(begin)
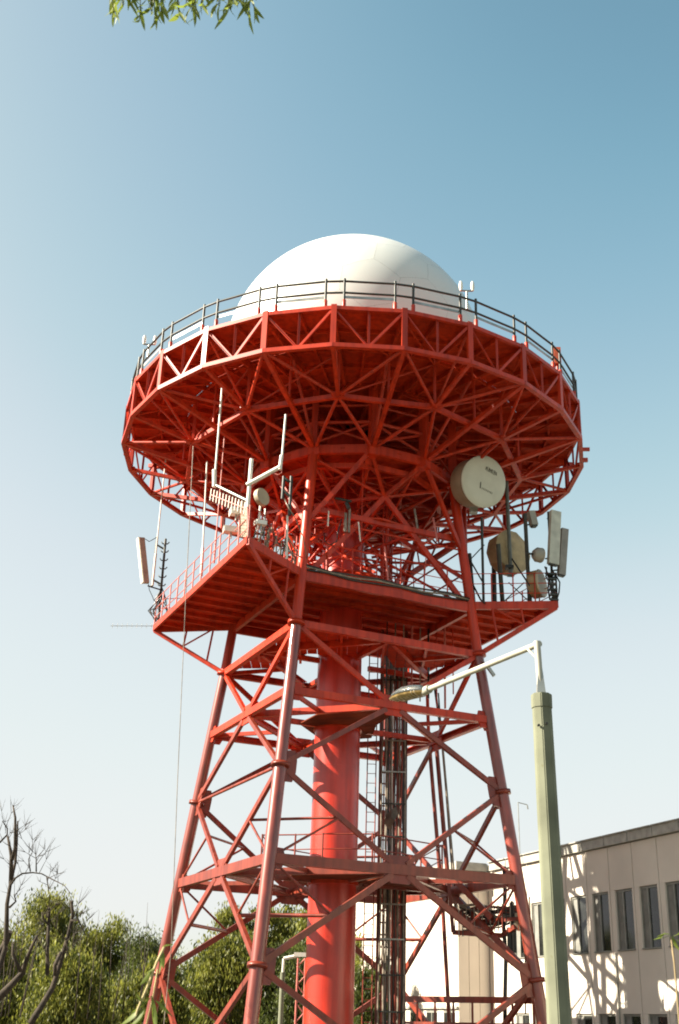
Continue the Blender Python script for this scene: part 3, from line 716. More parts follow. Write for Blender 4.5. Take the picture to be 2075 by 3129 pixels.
po6 = pole((6.09,40.50,17.21), (6.03,40.50,21.19), 'grey pipe rising beside the big white dish', .075, mat('blue_grey_pipe', (.13, .15, .13), .5))
box('pipe_clamp', (6.04,40.50,17.56), (.3, .3, .12), dark_m, po6)
tube('pole_stay', Vector((6.15,40.50,17.92)), Vector((6.51,38.90,16.25)), 0.03, dark_m, po6, 8)
tube('pole_stay', Vector((4.47,39.90,17.62)), Vector((4.94,39.40,16.42)), 0.03, dark_m, po4, 8)
cable('pole_cable', [Vector((4.54,39.80,16.64)), Vector((4.67,39.60,16.23)), Vector((4.80,39.40,15.83)), Vector((4.94,39.30,15.68))], .035, cable_d, po4)
# big dish
BD = empty('microwave_dish', (4.55,40.00,20.75)); tag(BD, 'large white drum dish with faint lettering facing right under the gallery', 'dish')
fc, bc = Vector((4.91,38.60,20.21)), Vector((4.45,39.45,20.47))
ax = (fc-bc); L = ax.length; ax.normalize(); rr = 0.96
lathe('dish_shroud', [(0, 0.0), (rr*.6, 0.0), (rr*.93, .08), (rr*.97, .2), (rr*.97, L-.06)], cream, BD, bc, ax, 56)
lathe('dish_cover', [(rr*.97, L-.06), (rr*1.02, L-.06), (rr*1.02, L+.0), (rr*.99, L+.025), (rr*.7, L+.05), (0, L+.06)], cream_f, BD, bc, ax, 56)
lathe('cover_band', [(rr*.975, L-.13), (rr*.995, L-.13), (rr*.995, L-.062), (rr*.975, L-.062)], mat('dark_joint_band', (.12, .09, .06), .7), BD, bc, ax, 56)
xr = Vector((0, 0, 1)).cross(ax).normalized(); yr = ax.cross(xr)
def stroke(u0, v0, u1, v1, w=.018):
    z_ = L+.066
    p = bc+ax*z_+xr*u0+yr*v0; q = bc+ax*z_+xr*u1+yr*v1
    member('printed_stroke', p, q, w, .008, text_m, BD, 'box', up=ax)
random.seed(3)
for i in range(9):
    u = -.02+i*.062; v = .50-i*.012; h = random.uniform(.10, .2)
    stroke(u, v-h/2, u+random.uniform(-.02, .03), v+h/2, random.choice([.016, .026]))
    if i % 3 == 0: stroke(u, v, u+.06, v+.01)
stroke(-.16, -.30, -.17, -.06, .04)
for i in range(8):
    u = -.08+i*.065; v = -.28-i*.012; h = random.uniform(.04, .09); stroke(u, v-h/2, u+.015, v+h/2, .014)
tube('dish_arm', bc+Vector((0.1, .1, 0)), bc+Vector((.1, 1.1, -.2)), .09, dark_m, BD, 10)
tube('dish_mast', bc+Vector((-.1, .7, -5.0+.2)), bc+Vector((-.1, .7, 1.0)), .08, red, BD, 10)
box('dish_bracket', Vector((4.58,39.30,19.31)), (.3, .3, .18), grey_m, BD)
# tan dish seen from behind
TD = empty('tan_dish', (5.71,41.50,16.35)); tag(TD, 'big tan dish with a scalloped rim seen edge-on behind the dark poles', 'dish')
c = Vector((5.78,41.60,18.34)); axd = Vector((.55, -.78, .05)).normalized()
lathe('dish_shell', [(0, 0), (.42, .03), (.8, .2), (.86, .34), (.86, .8)], dish_back, TD, c, axd, 10, False)
lathe('dish_cover', [(.86, .8), (.9, .8), (.9, .86), (.5, .93), (0, .95)], mat('ochre_dish_cover', (0.46, 0.35, 0.18), .6, var=.15), TD, c, axd, 10, False)
for k in range(5):
    a = 2*math.pi*k/5; xx = axd.orthogonal().normalized(); yy = axd.cross(xx)
    tube('back_rib', c-axd*.1, c+axd*.36+(xx*math.cos(a)+yy*math.sin(a))*.86, .035, dish_back, TD, 8)
tube('dish_mast', (c.x-.15, c.y+.2, 15.75), (c.x-.15, c.y+.2, c.z+.9), .09, dark_m, TD, 10)
for (q0, q1) in (((6.15,41.50,17.33), (6.79,40.50,16.16)), ((6.74,41.50,17.35), (5.81,41.00,16.31)), ((4.55,41.50,18.08), (5.24,41.50,18.87))): tube('dish_stay', Vector(q0), Vector(q1), .022, dark_m, TD, 6)
def drum(c, axd, r, d, label, m1=cream, mast=None):
    t = empty('drum_dish', c); tag(t, label, 'dish', 'small drum dishes on the right wing'); c = Vector(c); axd = Vector(axd).normalized()
    lathe('dish_shell', [(0, -.1), (r*.6, -.08), (r, .05), (r, d)], m1, t, c, axd, 28); lathe('dish_cover', [(r, d), (r*1.04, d), (r*1.0, d+.04), (0, d+.06)], cream, t, c, axd, 28)
    if mast: tube('dish_mast', mast[0], mast[1], .04, dark_m, t, 8)
grey_dish = mat('grey_dish_shell', (.30, .29, .24), .55)
drum((6.75,38.80,17.43), (.9, .35, 0), .27, .22, 'small round grey dish high between the tan dish and the panel antennas', grey_dish, ((6.39,38.70,17.43), (6.71,38.80,17.43)))
drum((6.71,39.80,16.59), (.85, -.5, .05), .52, .4, 'large grey brown dish low behind the railing at the right platform tip', dish_back, ((6.67,39.70,15.78), (6.70,39.70,16.67)))
def panel_ant(p, q, w, d, label, m):
    t = empty('panel_antenna', p); tag(t, label, 'antenna', 'panel antennas on the right wing'); p, q = Vector(p), Vector(q)
    member('antenna_body', p, q, w, d, m, t, 'box', up=(.3, -.95, 0))
    dd = (q-p).normalized()
    for f in (.12, .88):
        c = p.lerp(q, f); tube('antenna_clamp', c, c+Vector((-.28, .1, 0)), .03, dark_m, t, 8)
    member('end_cap', p-dd*.05, p, w*.8, d*.8, dark_m, t, 'box', up=(.3, -.95, 0))
pg = mat('pale_green_grey_plastic', (.52, .53, .45), .5)
panel_ant((7.41,39.00,17.14), (7.59,39.00,19.25), .40, .2, 'tall pale panel antenna left of a darker one at the platform tip', pg)
panel_ant((7.77,39.40,16.88), (7.97,39.40,18.72), .27, .2, 'darker grey panel antenna at the extreme right of the platform', mat('dull_grey_plastic', (.26, .24, .21), .5))
panel_ant((6.78,39.00,18.65), (6.67,39.00,19.21), .24, .26, 'short tilted panel antenna under the gallery rim on the right', grey_dish)
t = empty('cable_rack', (7.38,39.10,15.72)); tag(t, 'dark tangle of cables and clamps on the right platform tip', 'cables')
for i in range(10):
    a = Vector((7.28,39.10,17.05))+Vector((random.uniform(-.15, .25), random.uniform(-.1, .2), random.uniform(-.3, .1))); b = Vector((7.39,39.10,15.80))+Vector((random.uniform(-.15, .15), 0, 0))
    cable('rack_cable', [a, a.lerp(b, .3)+Vector((random.uniform(-.15, .15), 0, 0)), a.lerp(b, .7)+Vector((random.uniform(-.12, .12), 0, 0)), b], .028, cable_d, t)
for i in range(6): box('cable_clamp', Vector((7.37,39.10,16.80)).lerp(Vector((7.42,39.10,15.80)), i/5), (.28, .14, .06), dark_m, t)
t = empty('metal_plate', (4.98,39.00,13.12)); tag(t, 'grey tilted plate hanging off the right leg below the platform', 'plate')
member('plate_body', Vector((4.87,39.00,13.32)), Vector((5.17,39.00,12.89)), .16, .1, grey_m, t); tube('plate_arm', Vector((4.69,39.30,13.63)), Vector((4.92,39.00,13.24)), .03, grey_m, t, 8)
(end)
*TASK DESCRIPTION*. Copy out the data above exactly, except the pictures.

*RESULT BELOW*.
Continue the Blender Python script for this scene: part 3, from line 716. More parts follow. Write for Blender 4.5. Take the picture to be 2075 by 3129 pixels.
po6 = pole((6.09,40.50,17.21), (6.03,40.50,21.19), 'grey pipe rising beside the big white dish', .075, mat('blue_grey_pipe', (.13, .15, .13), .5))
box('pipe_clamp', (6.04,40.50,17.56), (.3, .3, .12), dark_m, po6)
tube('pole_stay', Vector((6.15,40.50,17.92)), Vector((6.51,38.90,16.25)), 0.03, dark_m, po6, 8)
tube('pole_stay', Vector((4.47,39.90,17.62)), Vector((4.94,39.40,16.42)), 0.03, dark_m, po4, 8)
cable('pole_cable', [Vector((4.54,39.80,16.64)), Vector((4.67,39.60,16.23)), Vector((4.80,39.40,15.83)), Vector((4.94,39.30,15.68))], .035, cable_d, po4)
# big dish
BD = empty('microwave_dish', (4.55,40.00,20.75)); tag(BD, 'large white drum dish with faint lettering facing right under the gallery', 'dish')
fc, bc = Vector((4.91,38.60,20.21)), Vector((4.45,39.45,20.47))
ax = (fc-bc); L = ax.length; ax.normalize(); rr = 0.96
lathe('dish_shroud', [(0, 0.0), (rr*.6, 0.0), (rr*.93, .08), (rr*.97, .2), (rr*.97, L-.06)], cream, BD, bc, ax, 56)
lathe('dish_cover', [(rr*.97, L-.06), (rr*1.02, L-.06), (rr*1.02, L+.0), (rr*.99, L+.025), (rr*.7, L+.05), (0, L+.06)], cream_f, BD, bc, ax, 56)
lathe('cover_band', [(rr*.975, L-.13), (rr*.995, L-.13), (rr*.995, L-.062), (rr*.975, L-.062)], mat('dark_joint_band', (.12, .09, .06), .7), BD, bc, ax, 56)
xr = Vector((0, 0, 1)).cross(ax).normalized(); yr = ax.cross(xr)
def stroke(u0, v0, u1, v1, w=.018):
    z_ = L+.066
    p = bc+ax*z_+xr*u0+yr*v0; q = bc+ax*z_+xr*u1+yr*v1
    member('printed_stroke', p, q, w, .008, text_m, BD, 'box', up=ax)
random.seed(3)
for i in range(9):
    u = -.02+i*.062; v = .50-i*.012; h = random.uniform(.10, .2)
    stroke(u, v-h/2, u+random.uniform(-.02, .03), v+h/2, random.choice([.016, .026]))
    if i % 3 == 0: stroke(u, v, u+.06, v+.01)
stroke(-.16, -.30, -.17, -.06, .04)
for i in range(8):
    u = -.08+i*.065; v = -.28-i*.012; h = random.uniform(.04, .09); stroke(u, v-h/2, u+.015, v+h/2, .014)
tube('dish_arm', bc+Vector((0.1, .1, 0)), bc+Vector((.1, 1.1, -.2)), .09, dark_m, BD, 10)
tube('dish_mast', bc+Vector((-.1, .7, -5.0+.2)), bc+Vector((-.1, .7, 1.0)), .08, red, BD, 10)
box('dish_bracket', Vector((4.58,39.30,19.31)), (.3, .3, .18), grey_m, BD)
# tan dish seen from behind
TD = empty('tan_dish', (5.71,41.50,16.35)); tag(TD, 'big tan dish with a scalloped rim seen edge-on behind the dark poles', 'dish')
c = Vector((5.78,41.60,18.34)); axd = Vector((.55, -.78, .05)).normalized()
lathe('dish_shell', [(0, 0), (.42, .03), (.8, .2), (.86, .34), (.86, .8)], dish_back, TD, c, axd, 10, False)
lathe('dish_cover', [(.86, .8), (.9, .8), (.9, .86), (.5, .93), (0, .95)], mat('ochre_dish_cover', (0.46, 0.35, 0.18), .6, var=.15), TD, c, axd, 10, False)
for k in range(5):
    a = 2*math.pi*k/5; xx = axd.orthogonal().normalized(); yy = axd.cross(xx)
    tube('back_rib', c-axd*.1, c+axd*.36+(xx*math.cos(a)+yy*math.sin(a))*.86, .035, dish_back, TD, 8)
tube('dish_mast', (c.x-.15, c.y+.2, 15.75), (c.x-.15, c.y+.2, c.z+.9), .09, dark_m, TD, 10)
for (q0, q1) in (((6.15,41.50,17.33), (6.79,40.50,16.16)), ((6.74,41.50,17.35), (5.81,41.00,16.31)), ((4.55,41.50,18.08), (5.24,41.50,18.87))): tube('dish_stay', Vector(q0), Vector(q1), .022, dark_m, TD, 6)
def drum(c, axd, r, d, label, m1=cream, mast=None):
    t = empty('drum_dish', c); tag(t, label, 'dish', 'small drum dishes on the right wing'); c = Vector(c); axd = Vector(axd).normalized()
    lathe('dish_shell', [(0, -.1), (r*.6, -.08), (r, .05), (r, d)], m1, t, c, axd, 28); lathe('dish_cover', [(r, d), (r*1.04, d), (r*1.0, d+.04), (0, d+.06)], cream, t, c, axd, 28)
    if mast: tube('dish_mast', mast[0], mast[1], .04, dark_m, t, 8)
grey_dish = mat('grey_dish_shell', (.30, .29, .24), .55)
drum((6.75,38.80,17.43), (.9, .35, 0), .27, .22, 'small round grey dish high between the tan dish and the panel antennas', grey_dish, ((6.39,38.70,17.43), (6.71,38.80,17.43)))
drum((6.71,39.80,16.59), (.85, -.5, .05), .52, .4, 'large grey brown dish low behind the railing at the right platform tip', dish_back, ((6.67,39.70,15.78), (6.70,39.70,16.67)))
def panel_ant(p, q, w, d, label, m):
    t = empty('panel_antenna', p); tag(t, label, 'antenna', 'panel antennas on the right wing'); p, q = Vector(p), Vector(q)
    member('antenna_body', p, q, w, d, m, t, 'box', up=(.3, -.95, 0))
    dd = (q-p).normalized()
    for f in (.12, .88):
        c = p.lerp(q, f); tube('antenna_clamp', c, c+Vector((-.28, .1, 0)), .03, dark_m, t, 8)
    member('end_cap', p-dd*.05, p, w*.8, d*.8, dark_m, t, 'box', up=(.3, -.95, 0))
pg = mat('pale_green_grey_plastic', (.52, .53, .45), .5)
panel_ant((7.41,39.00,17.14), (7.59,39.00,19.25), .40, .2, 'tall pale panel antenna left of a darker one at the platform tip', pg)
panel_ant((7.77,39.40,16.88), (7.97,39.40,18.72), .27, .2, 'darker grey panel antenna at the extreme right of the platform', mat('dull_grey_plastic', (.26, .24, .21), .5))
panel_ant((6.78,39.00,18.65), (6.67,39.00,19.21), .24, .26, 'short tilted panel antenna under the gallery rim on the right', grey_dish)
t = empty('cable_rack', (7.38,39.10,15.72)); tag(t, 'dark tangle of cables and clamps on the right platform tip', 'cables')
for i in range(10):
    a = Vector((7.28,39.10,17.05))+Vector((random.uniform(-.15, .25), random.uniform(-.1, .2), random.uniform(-.3, .1))); b = Vector((7.39,39.10,15.80))+Vector((random.uniform(-.15, .15), 0, 0))
    cable('rack_cable', [a, a.lerp(b, .3)+Vector((random.uniform(-.15, .15), 0, 0)), a.lerp(b, .7)+Vector((random.uniform(-.12, .12), 0, 0)), b], .028, cable_d, t)
for i in range(6): box('cable_clamp', Vector((7.37,39.10,16.80)).lerp(Vector((7.42,39.10,15.80)), i/5), (.28, .14, .06), dark_m, t)
t = empty('metal_plate', (4.98,39.00,13.12)); tag(t, 'grey tilted plate hanging off the right leg below the platform', 'plate')
member('plate_body', Vector((4.87,39.00,13.32)), Vector((5.17,39.00,12.89)), .16, .1, grey_m, t); tube('plate_arm', Vector((4.69,39.30,13.63)), Vector((4.92,39.00,13.24)), .03, grey_m, t, 8)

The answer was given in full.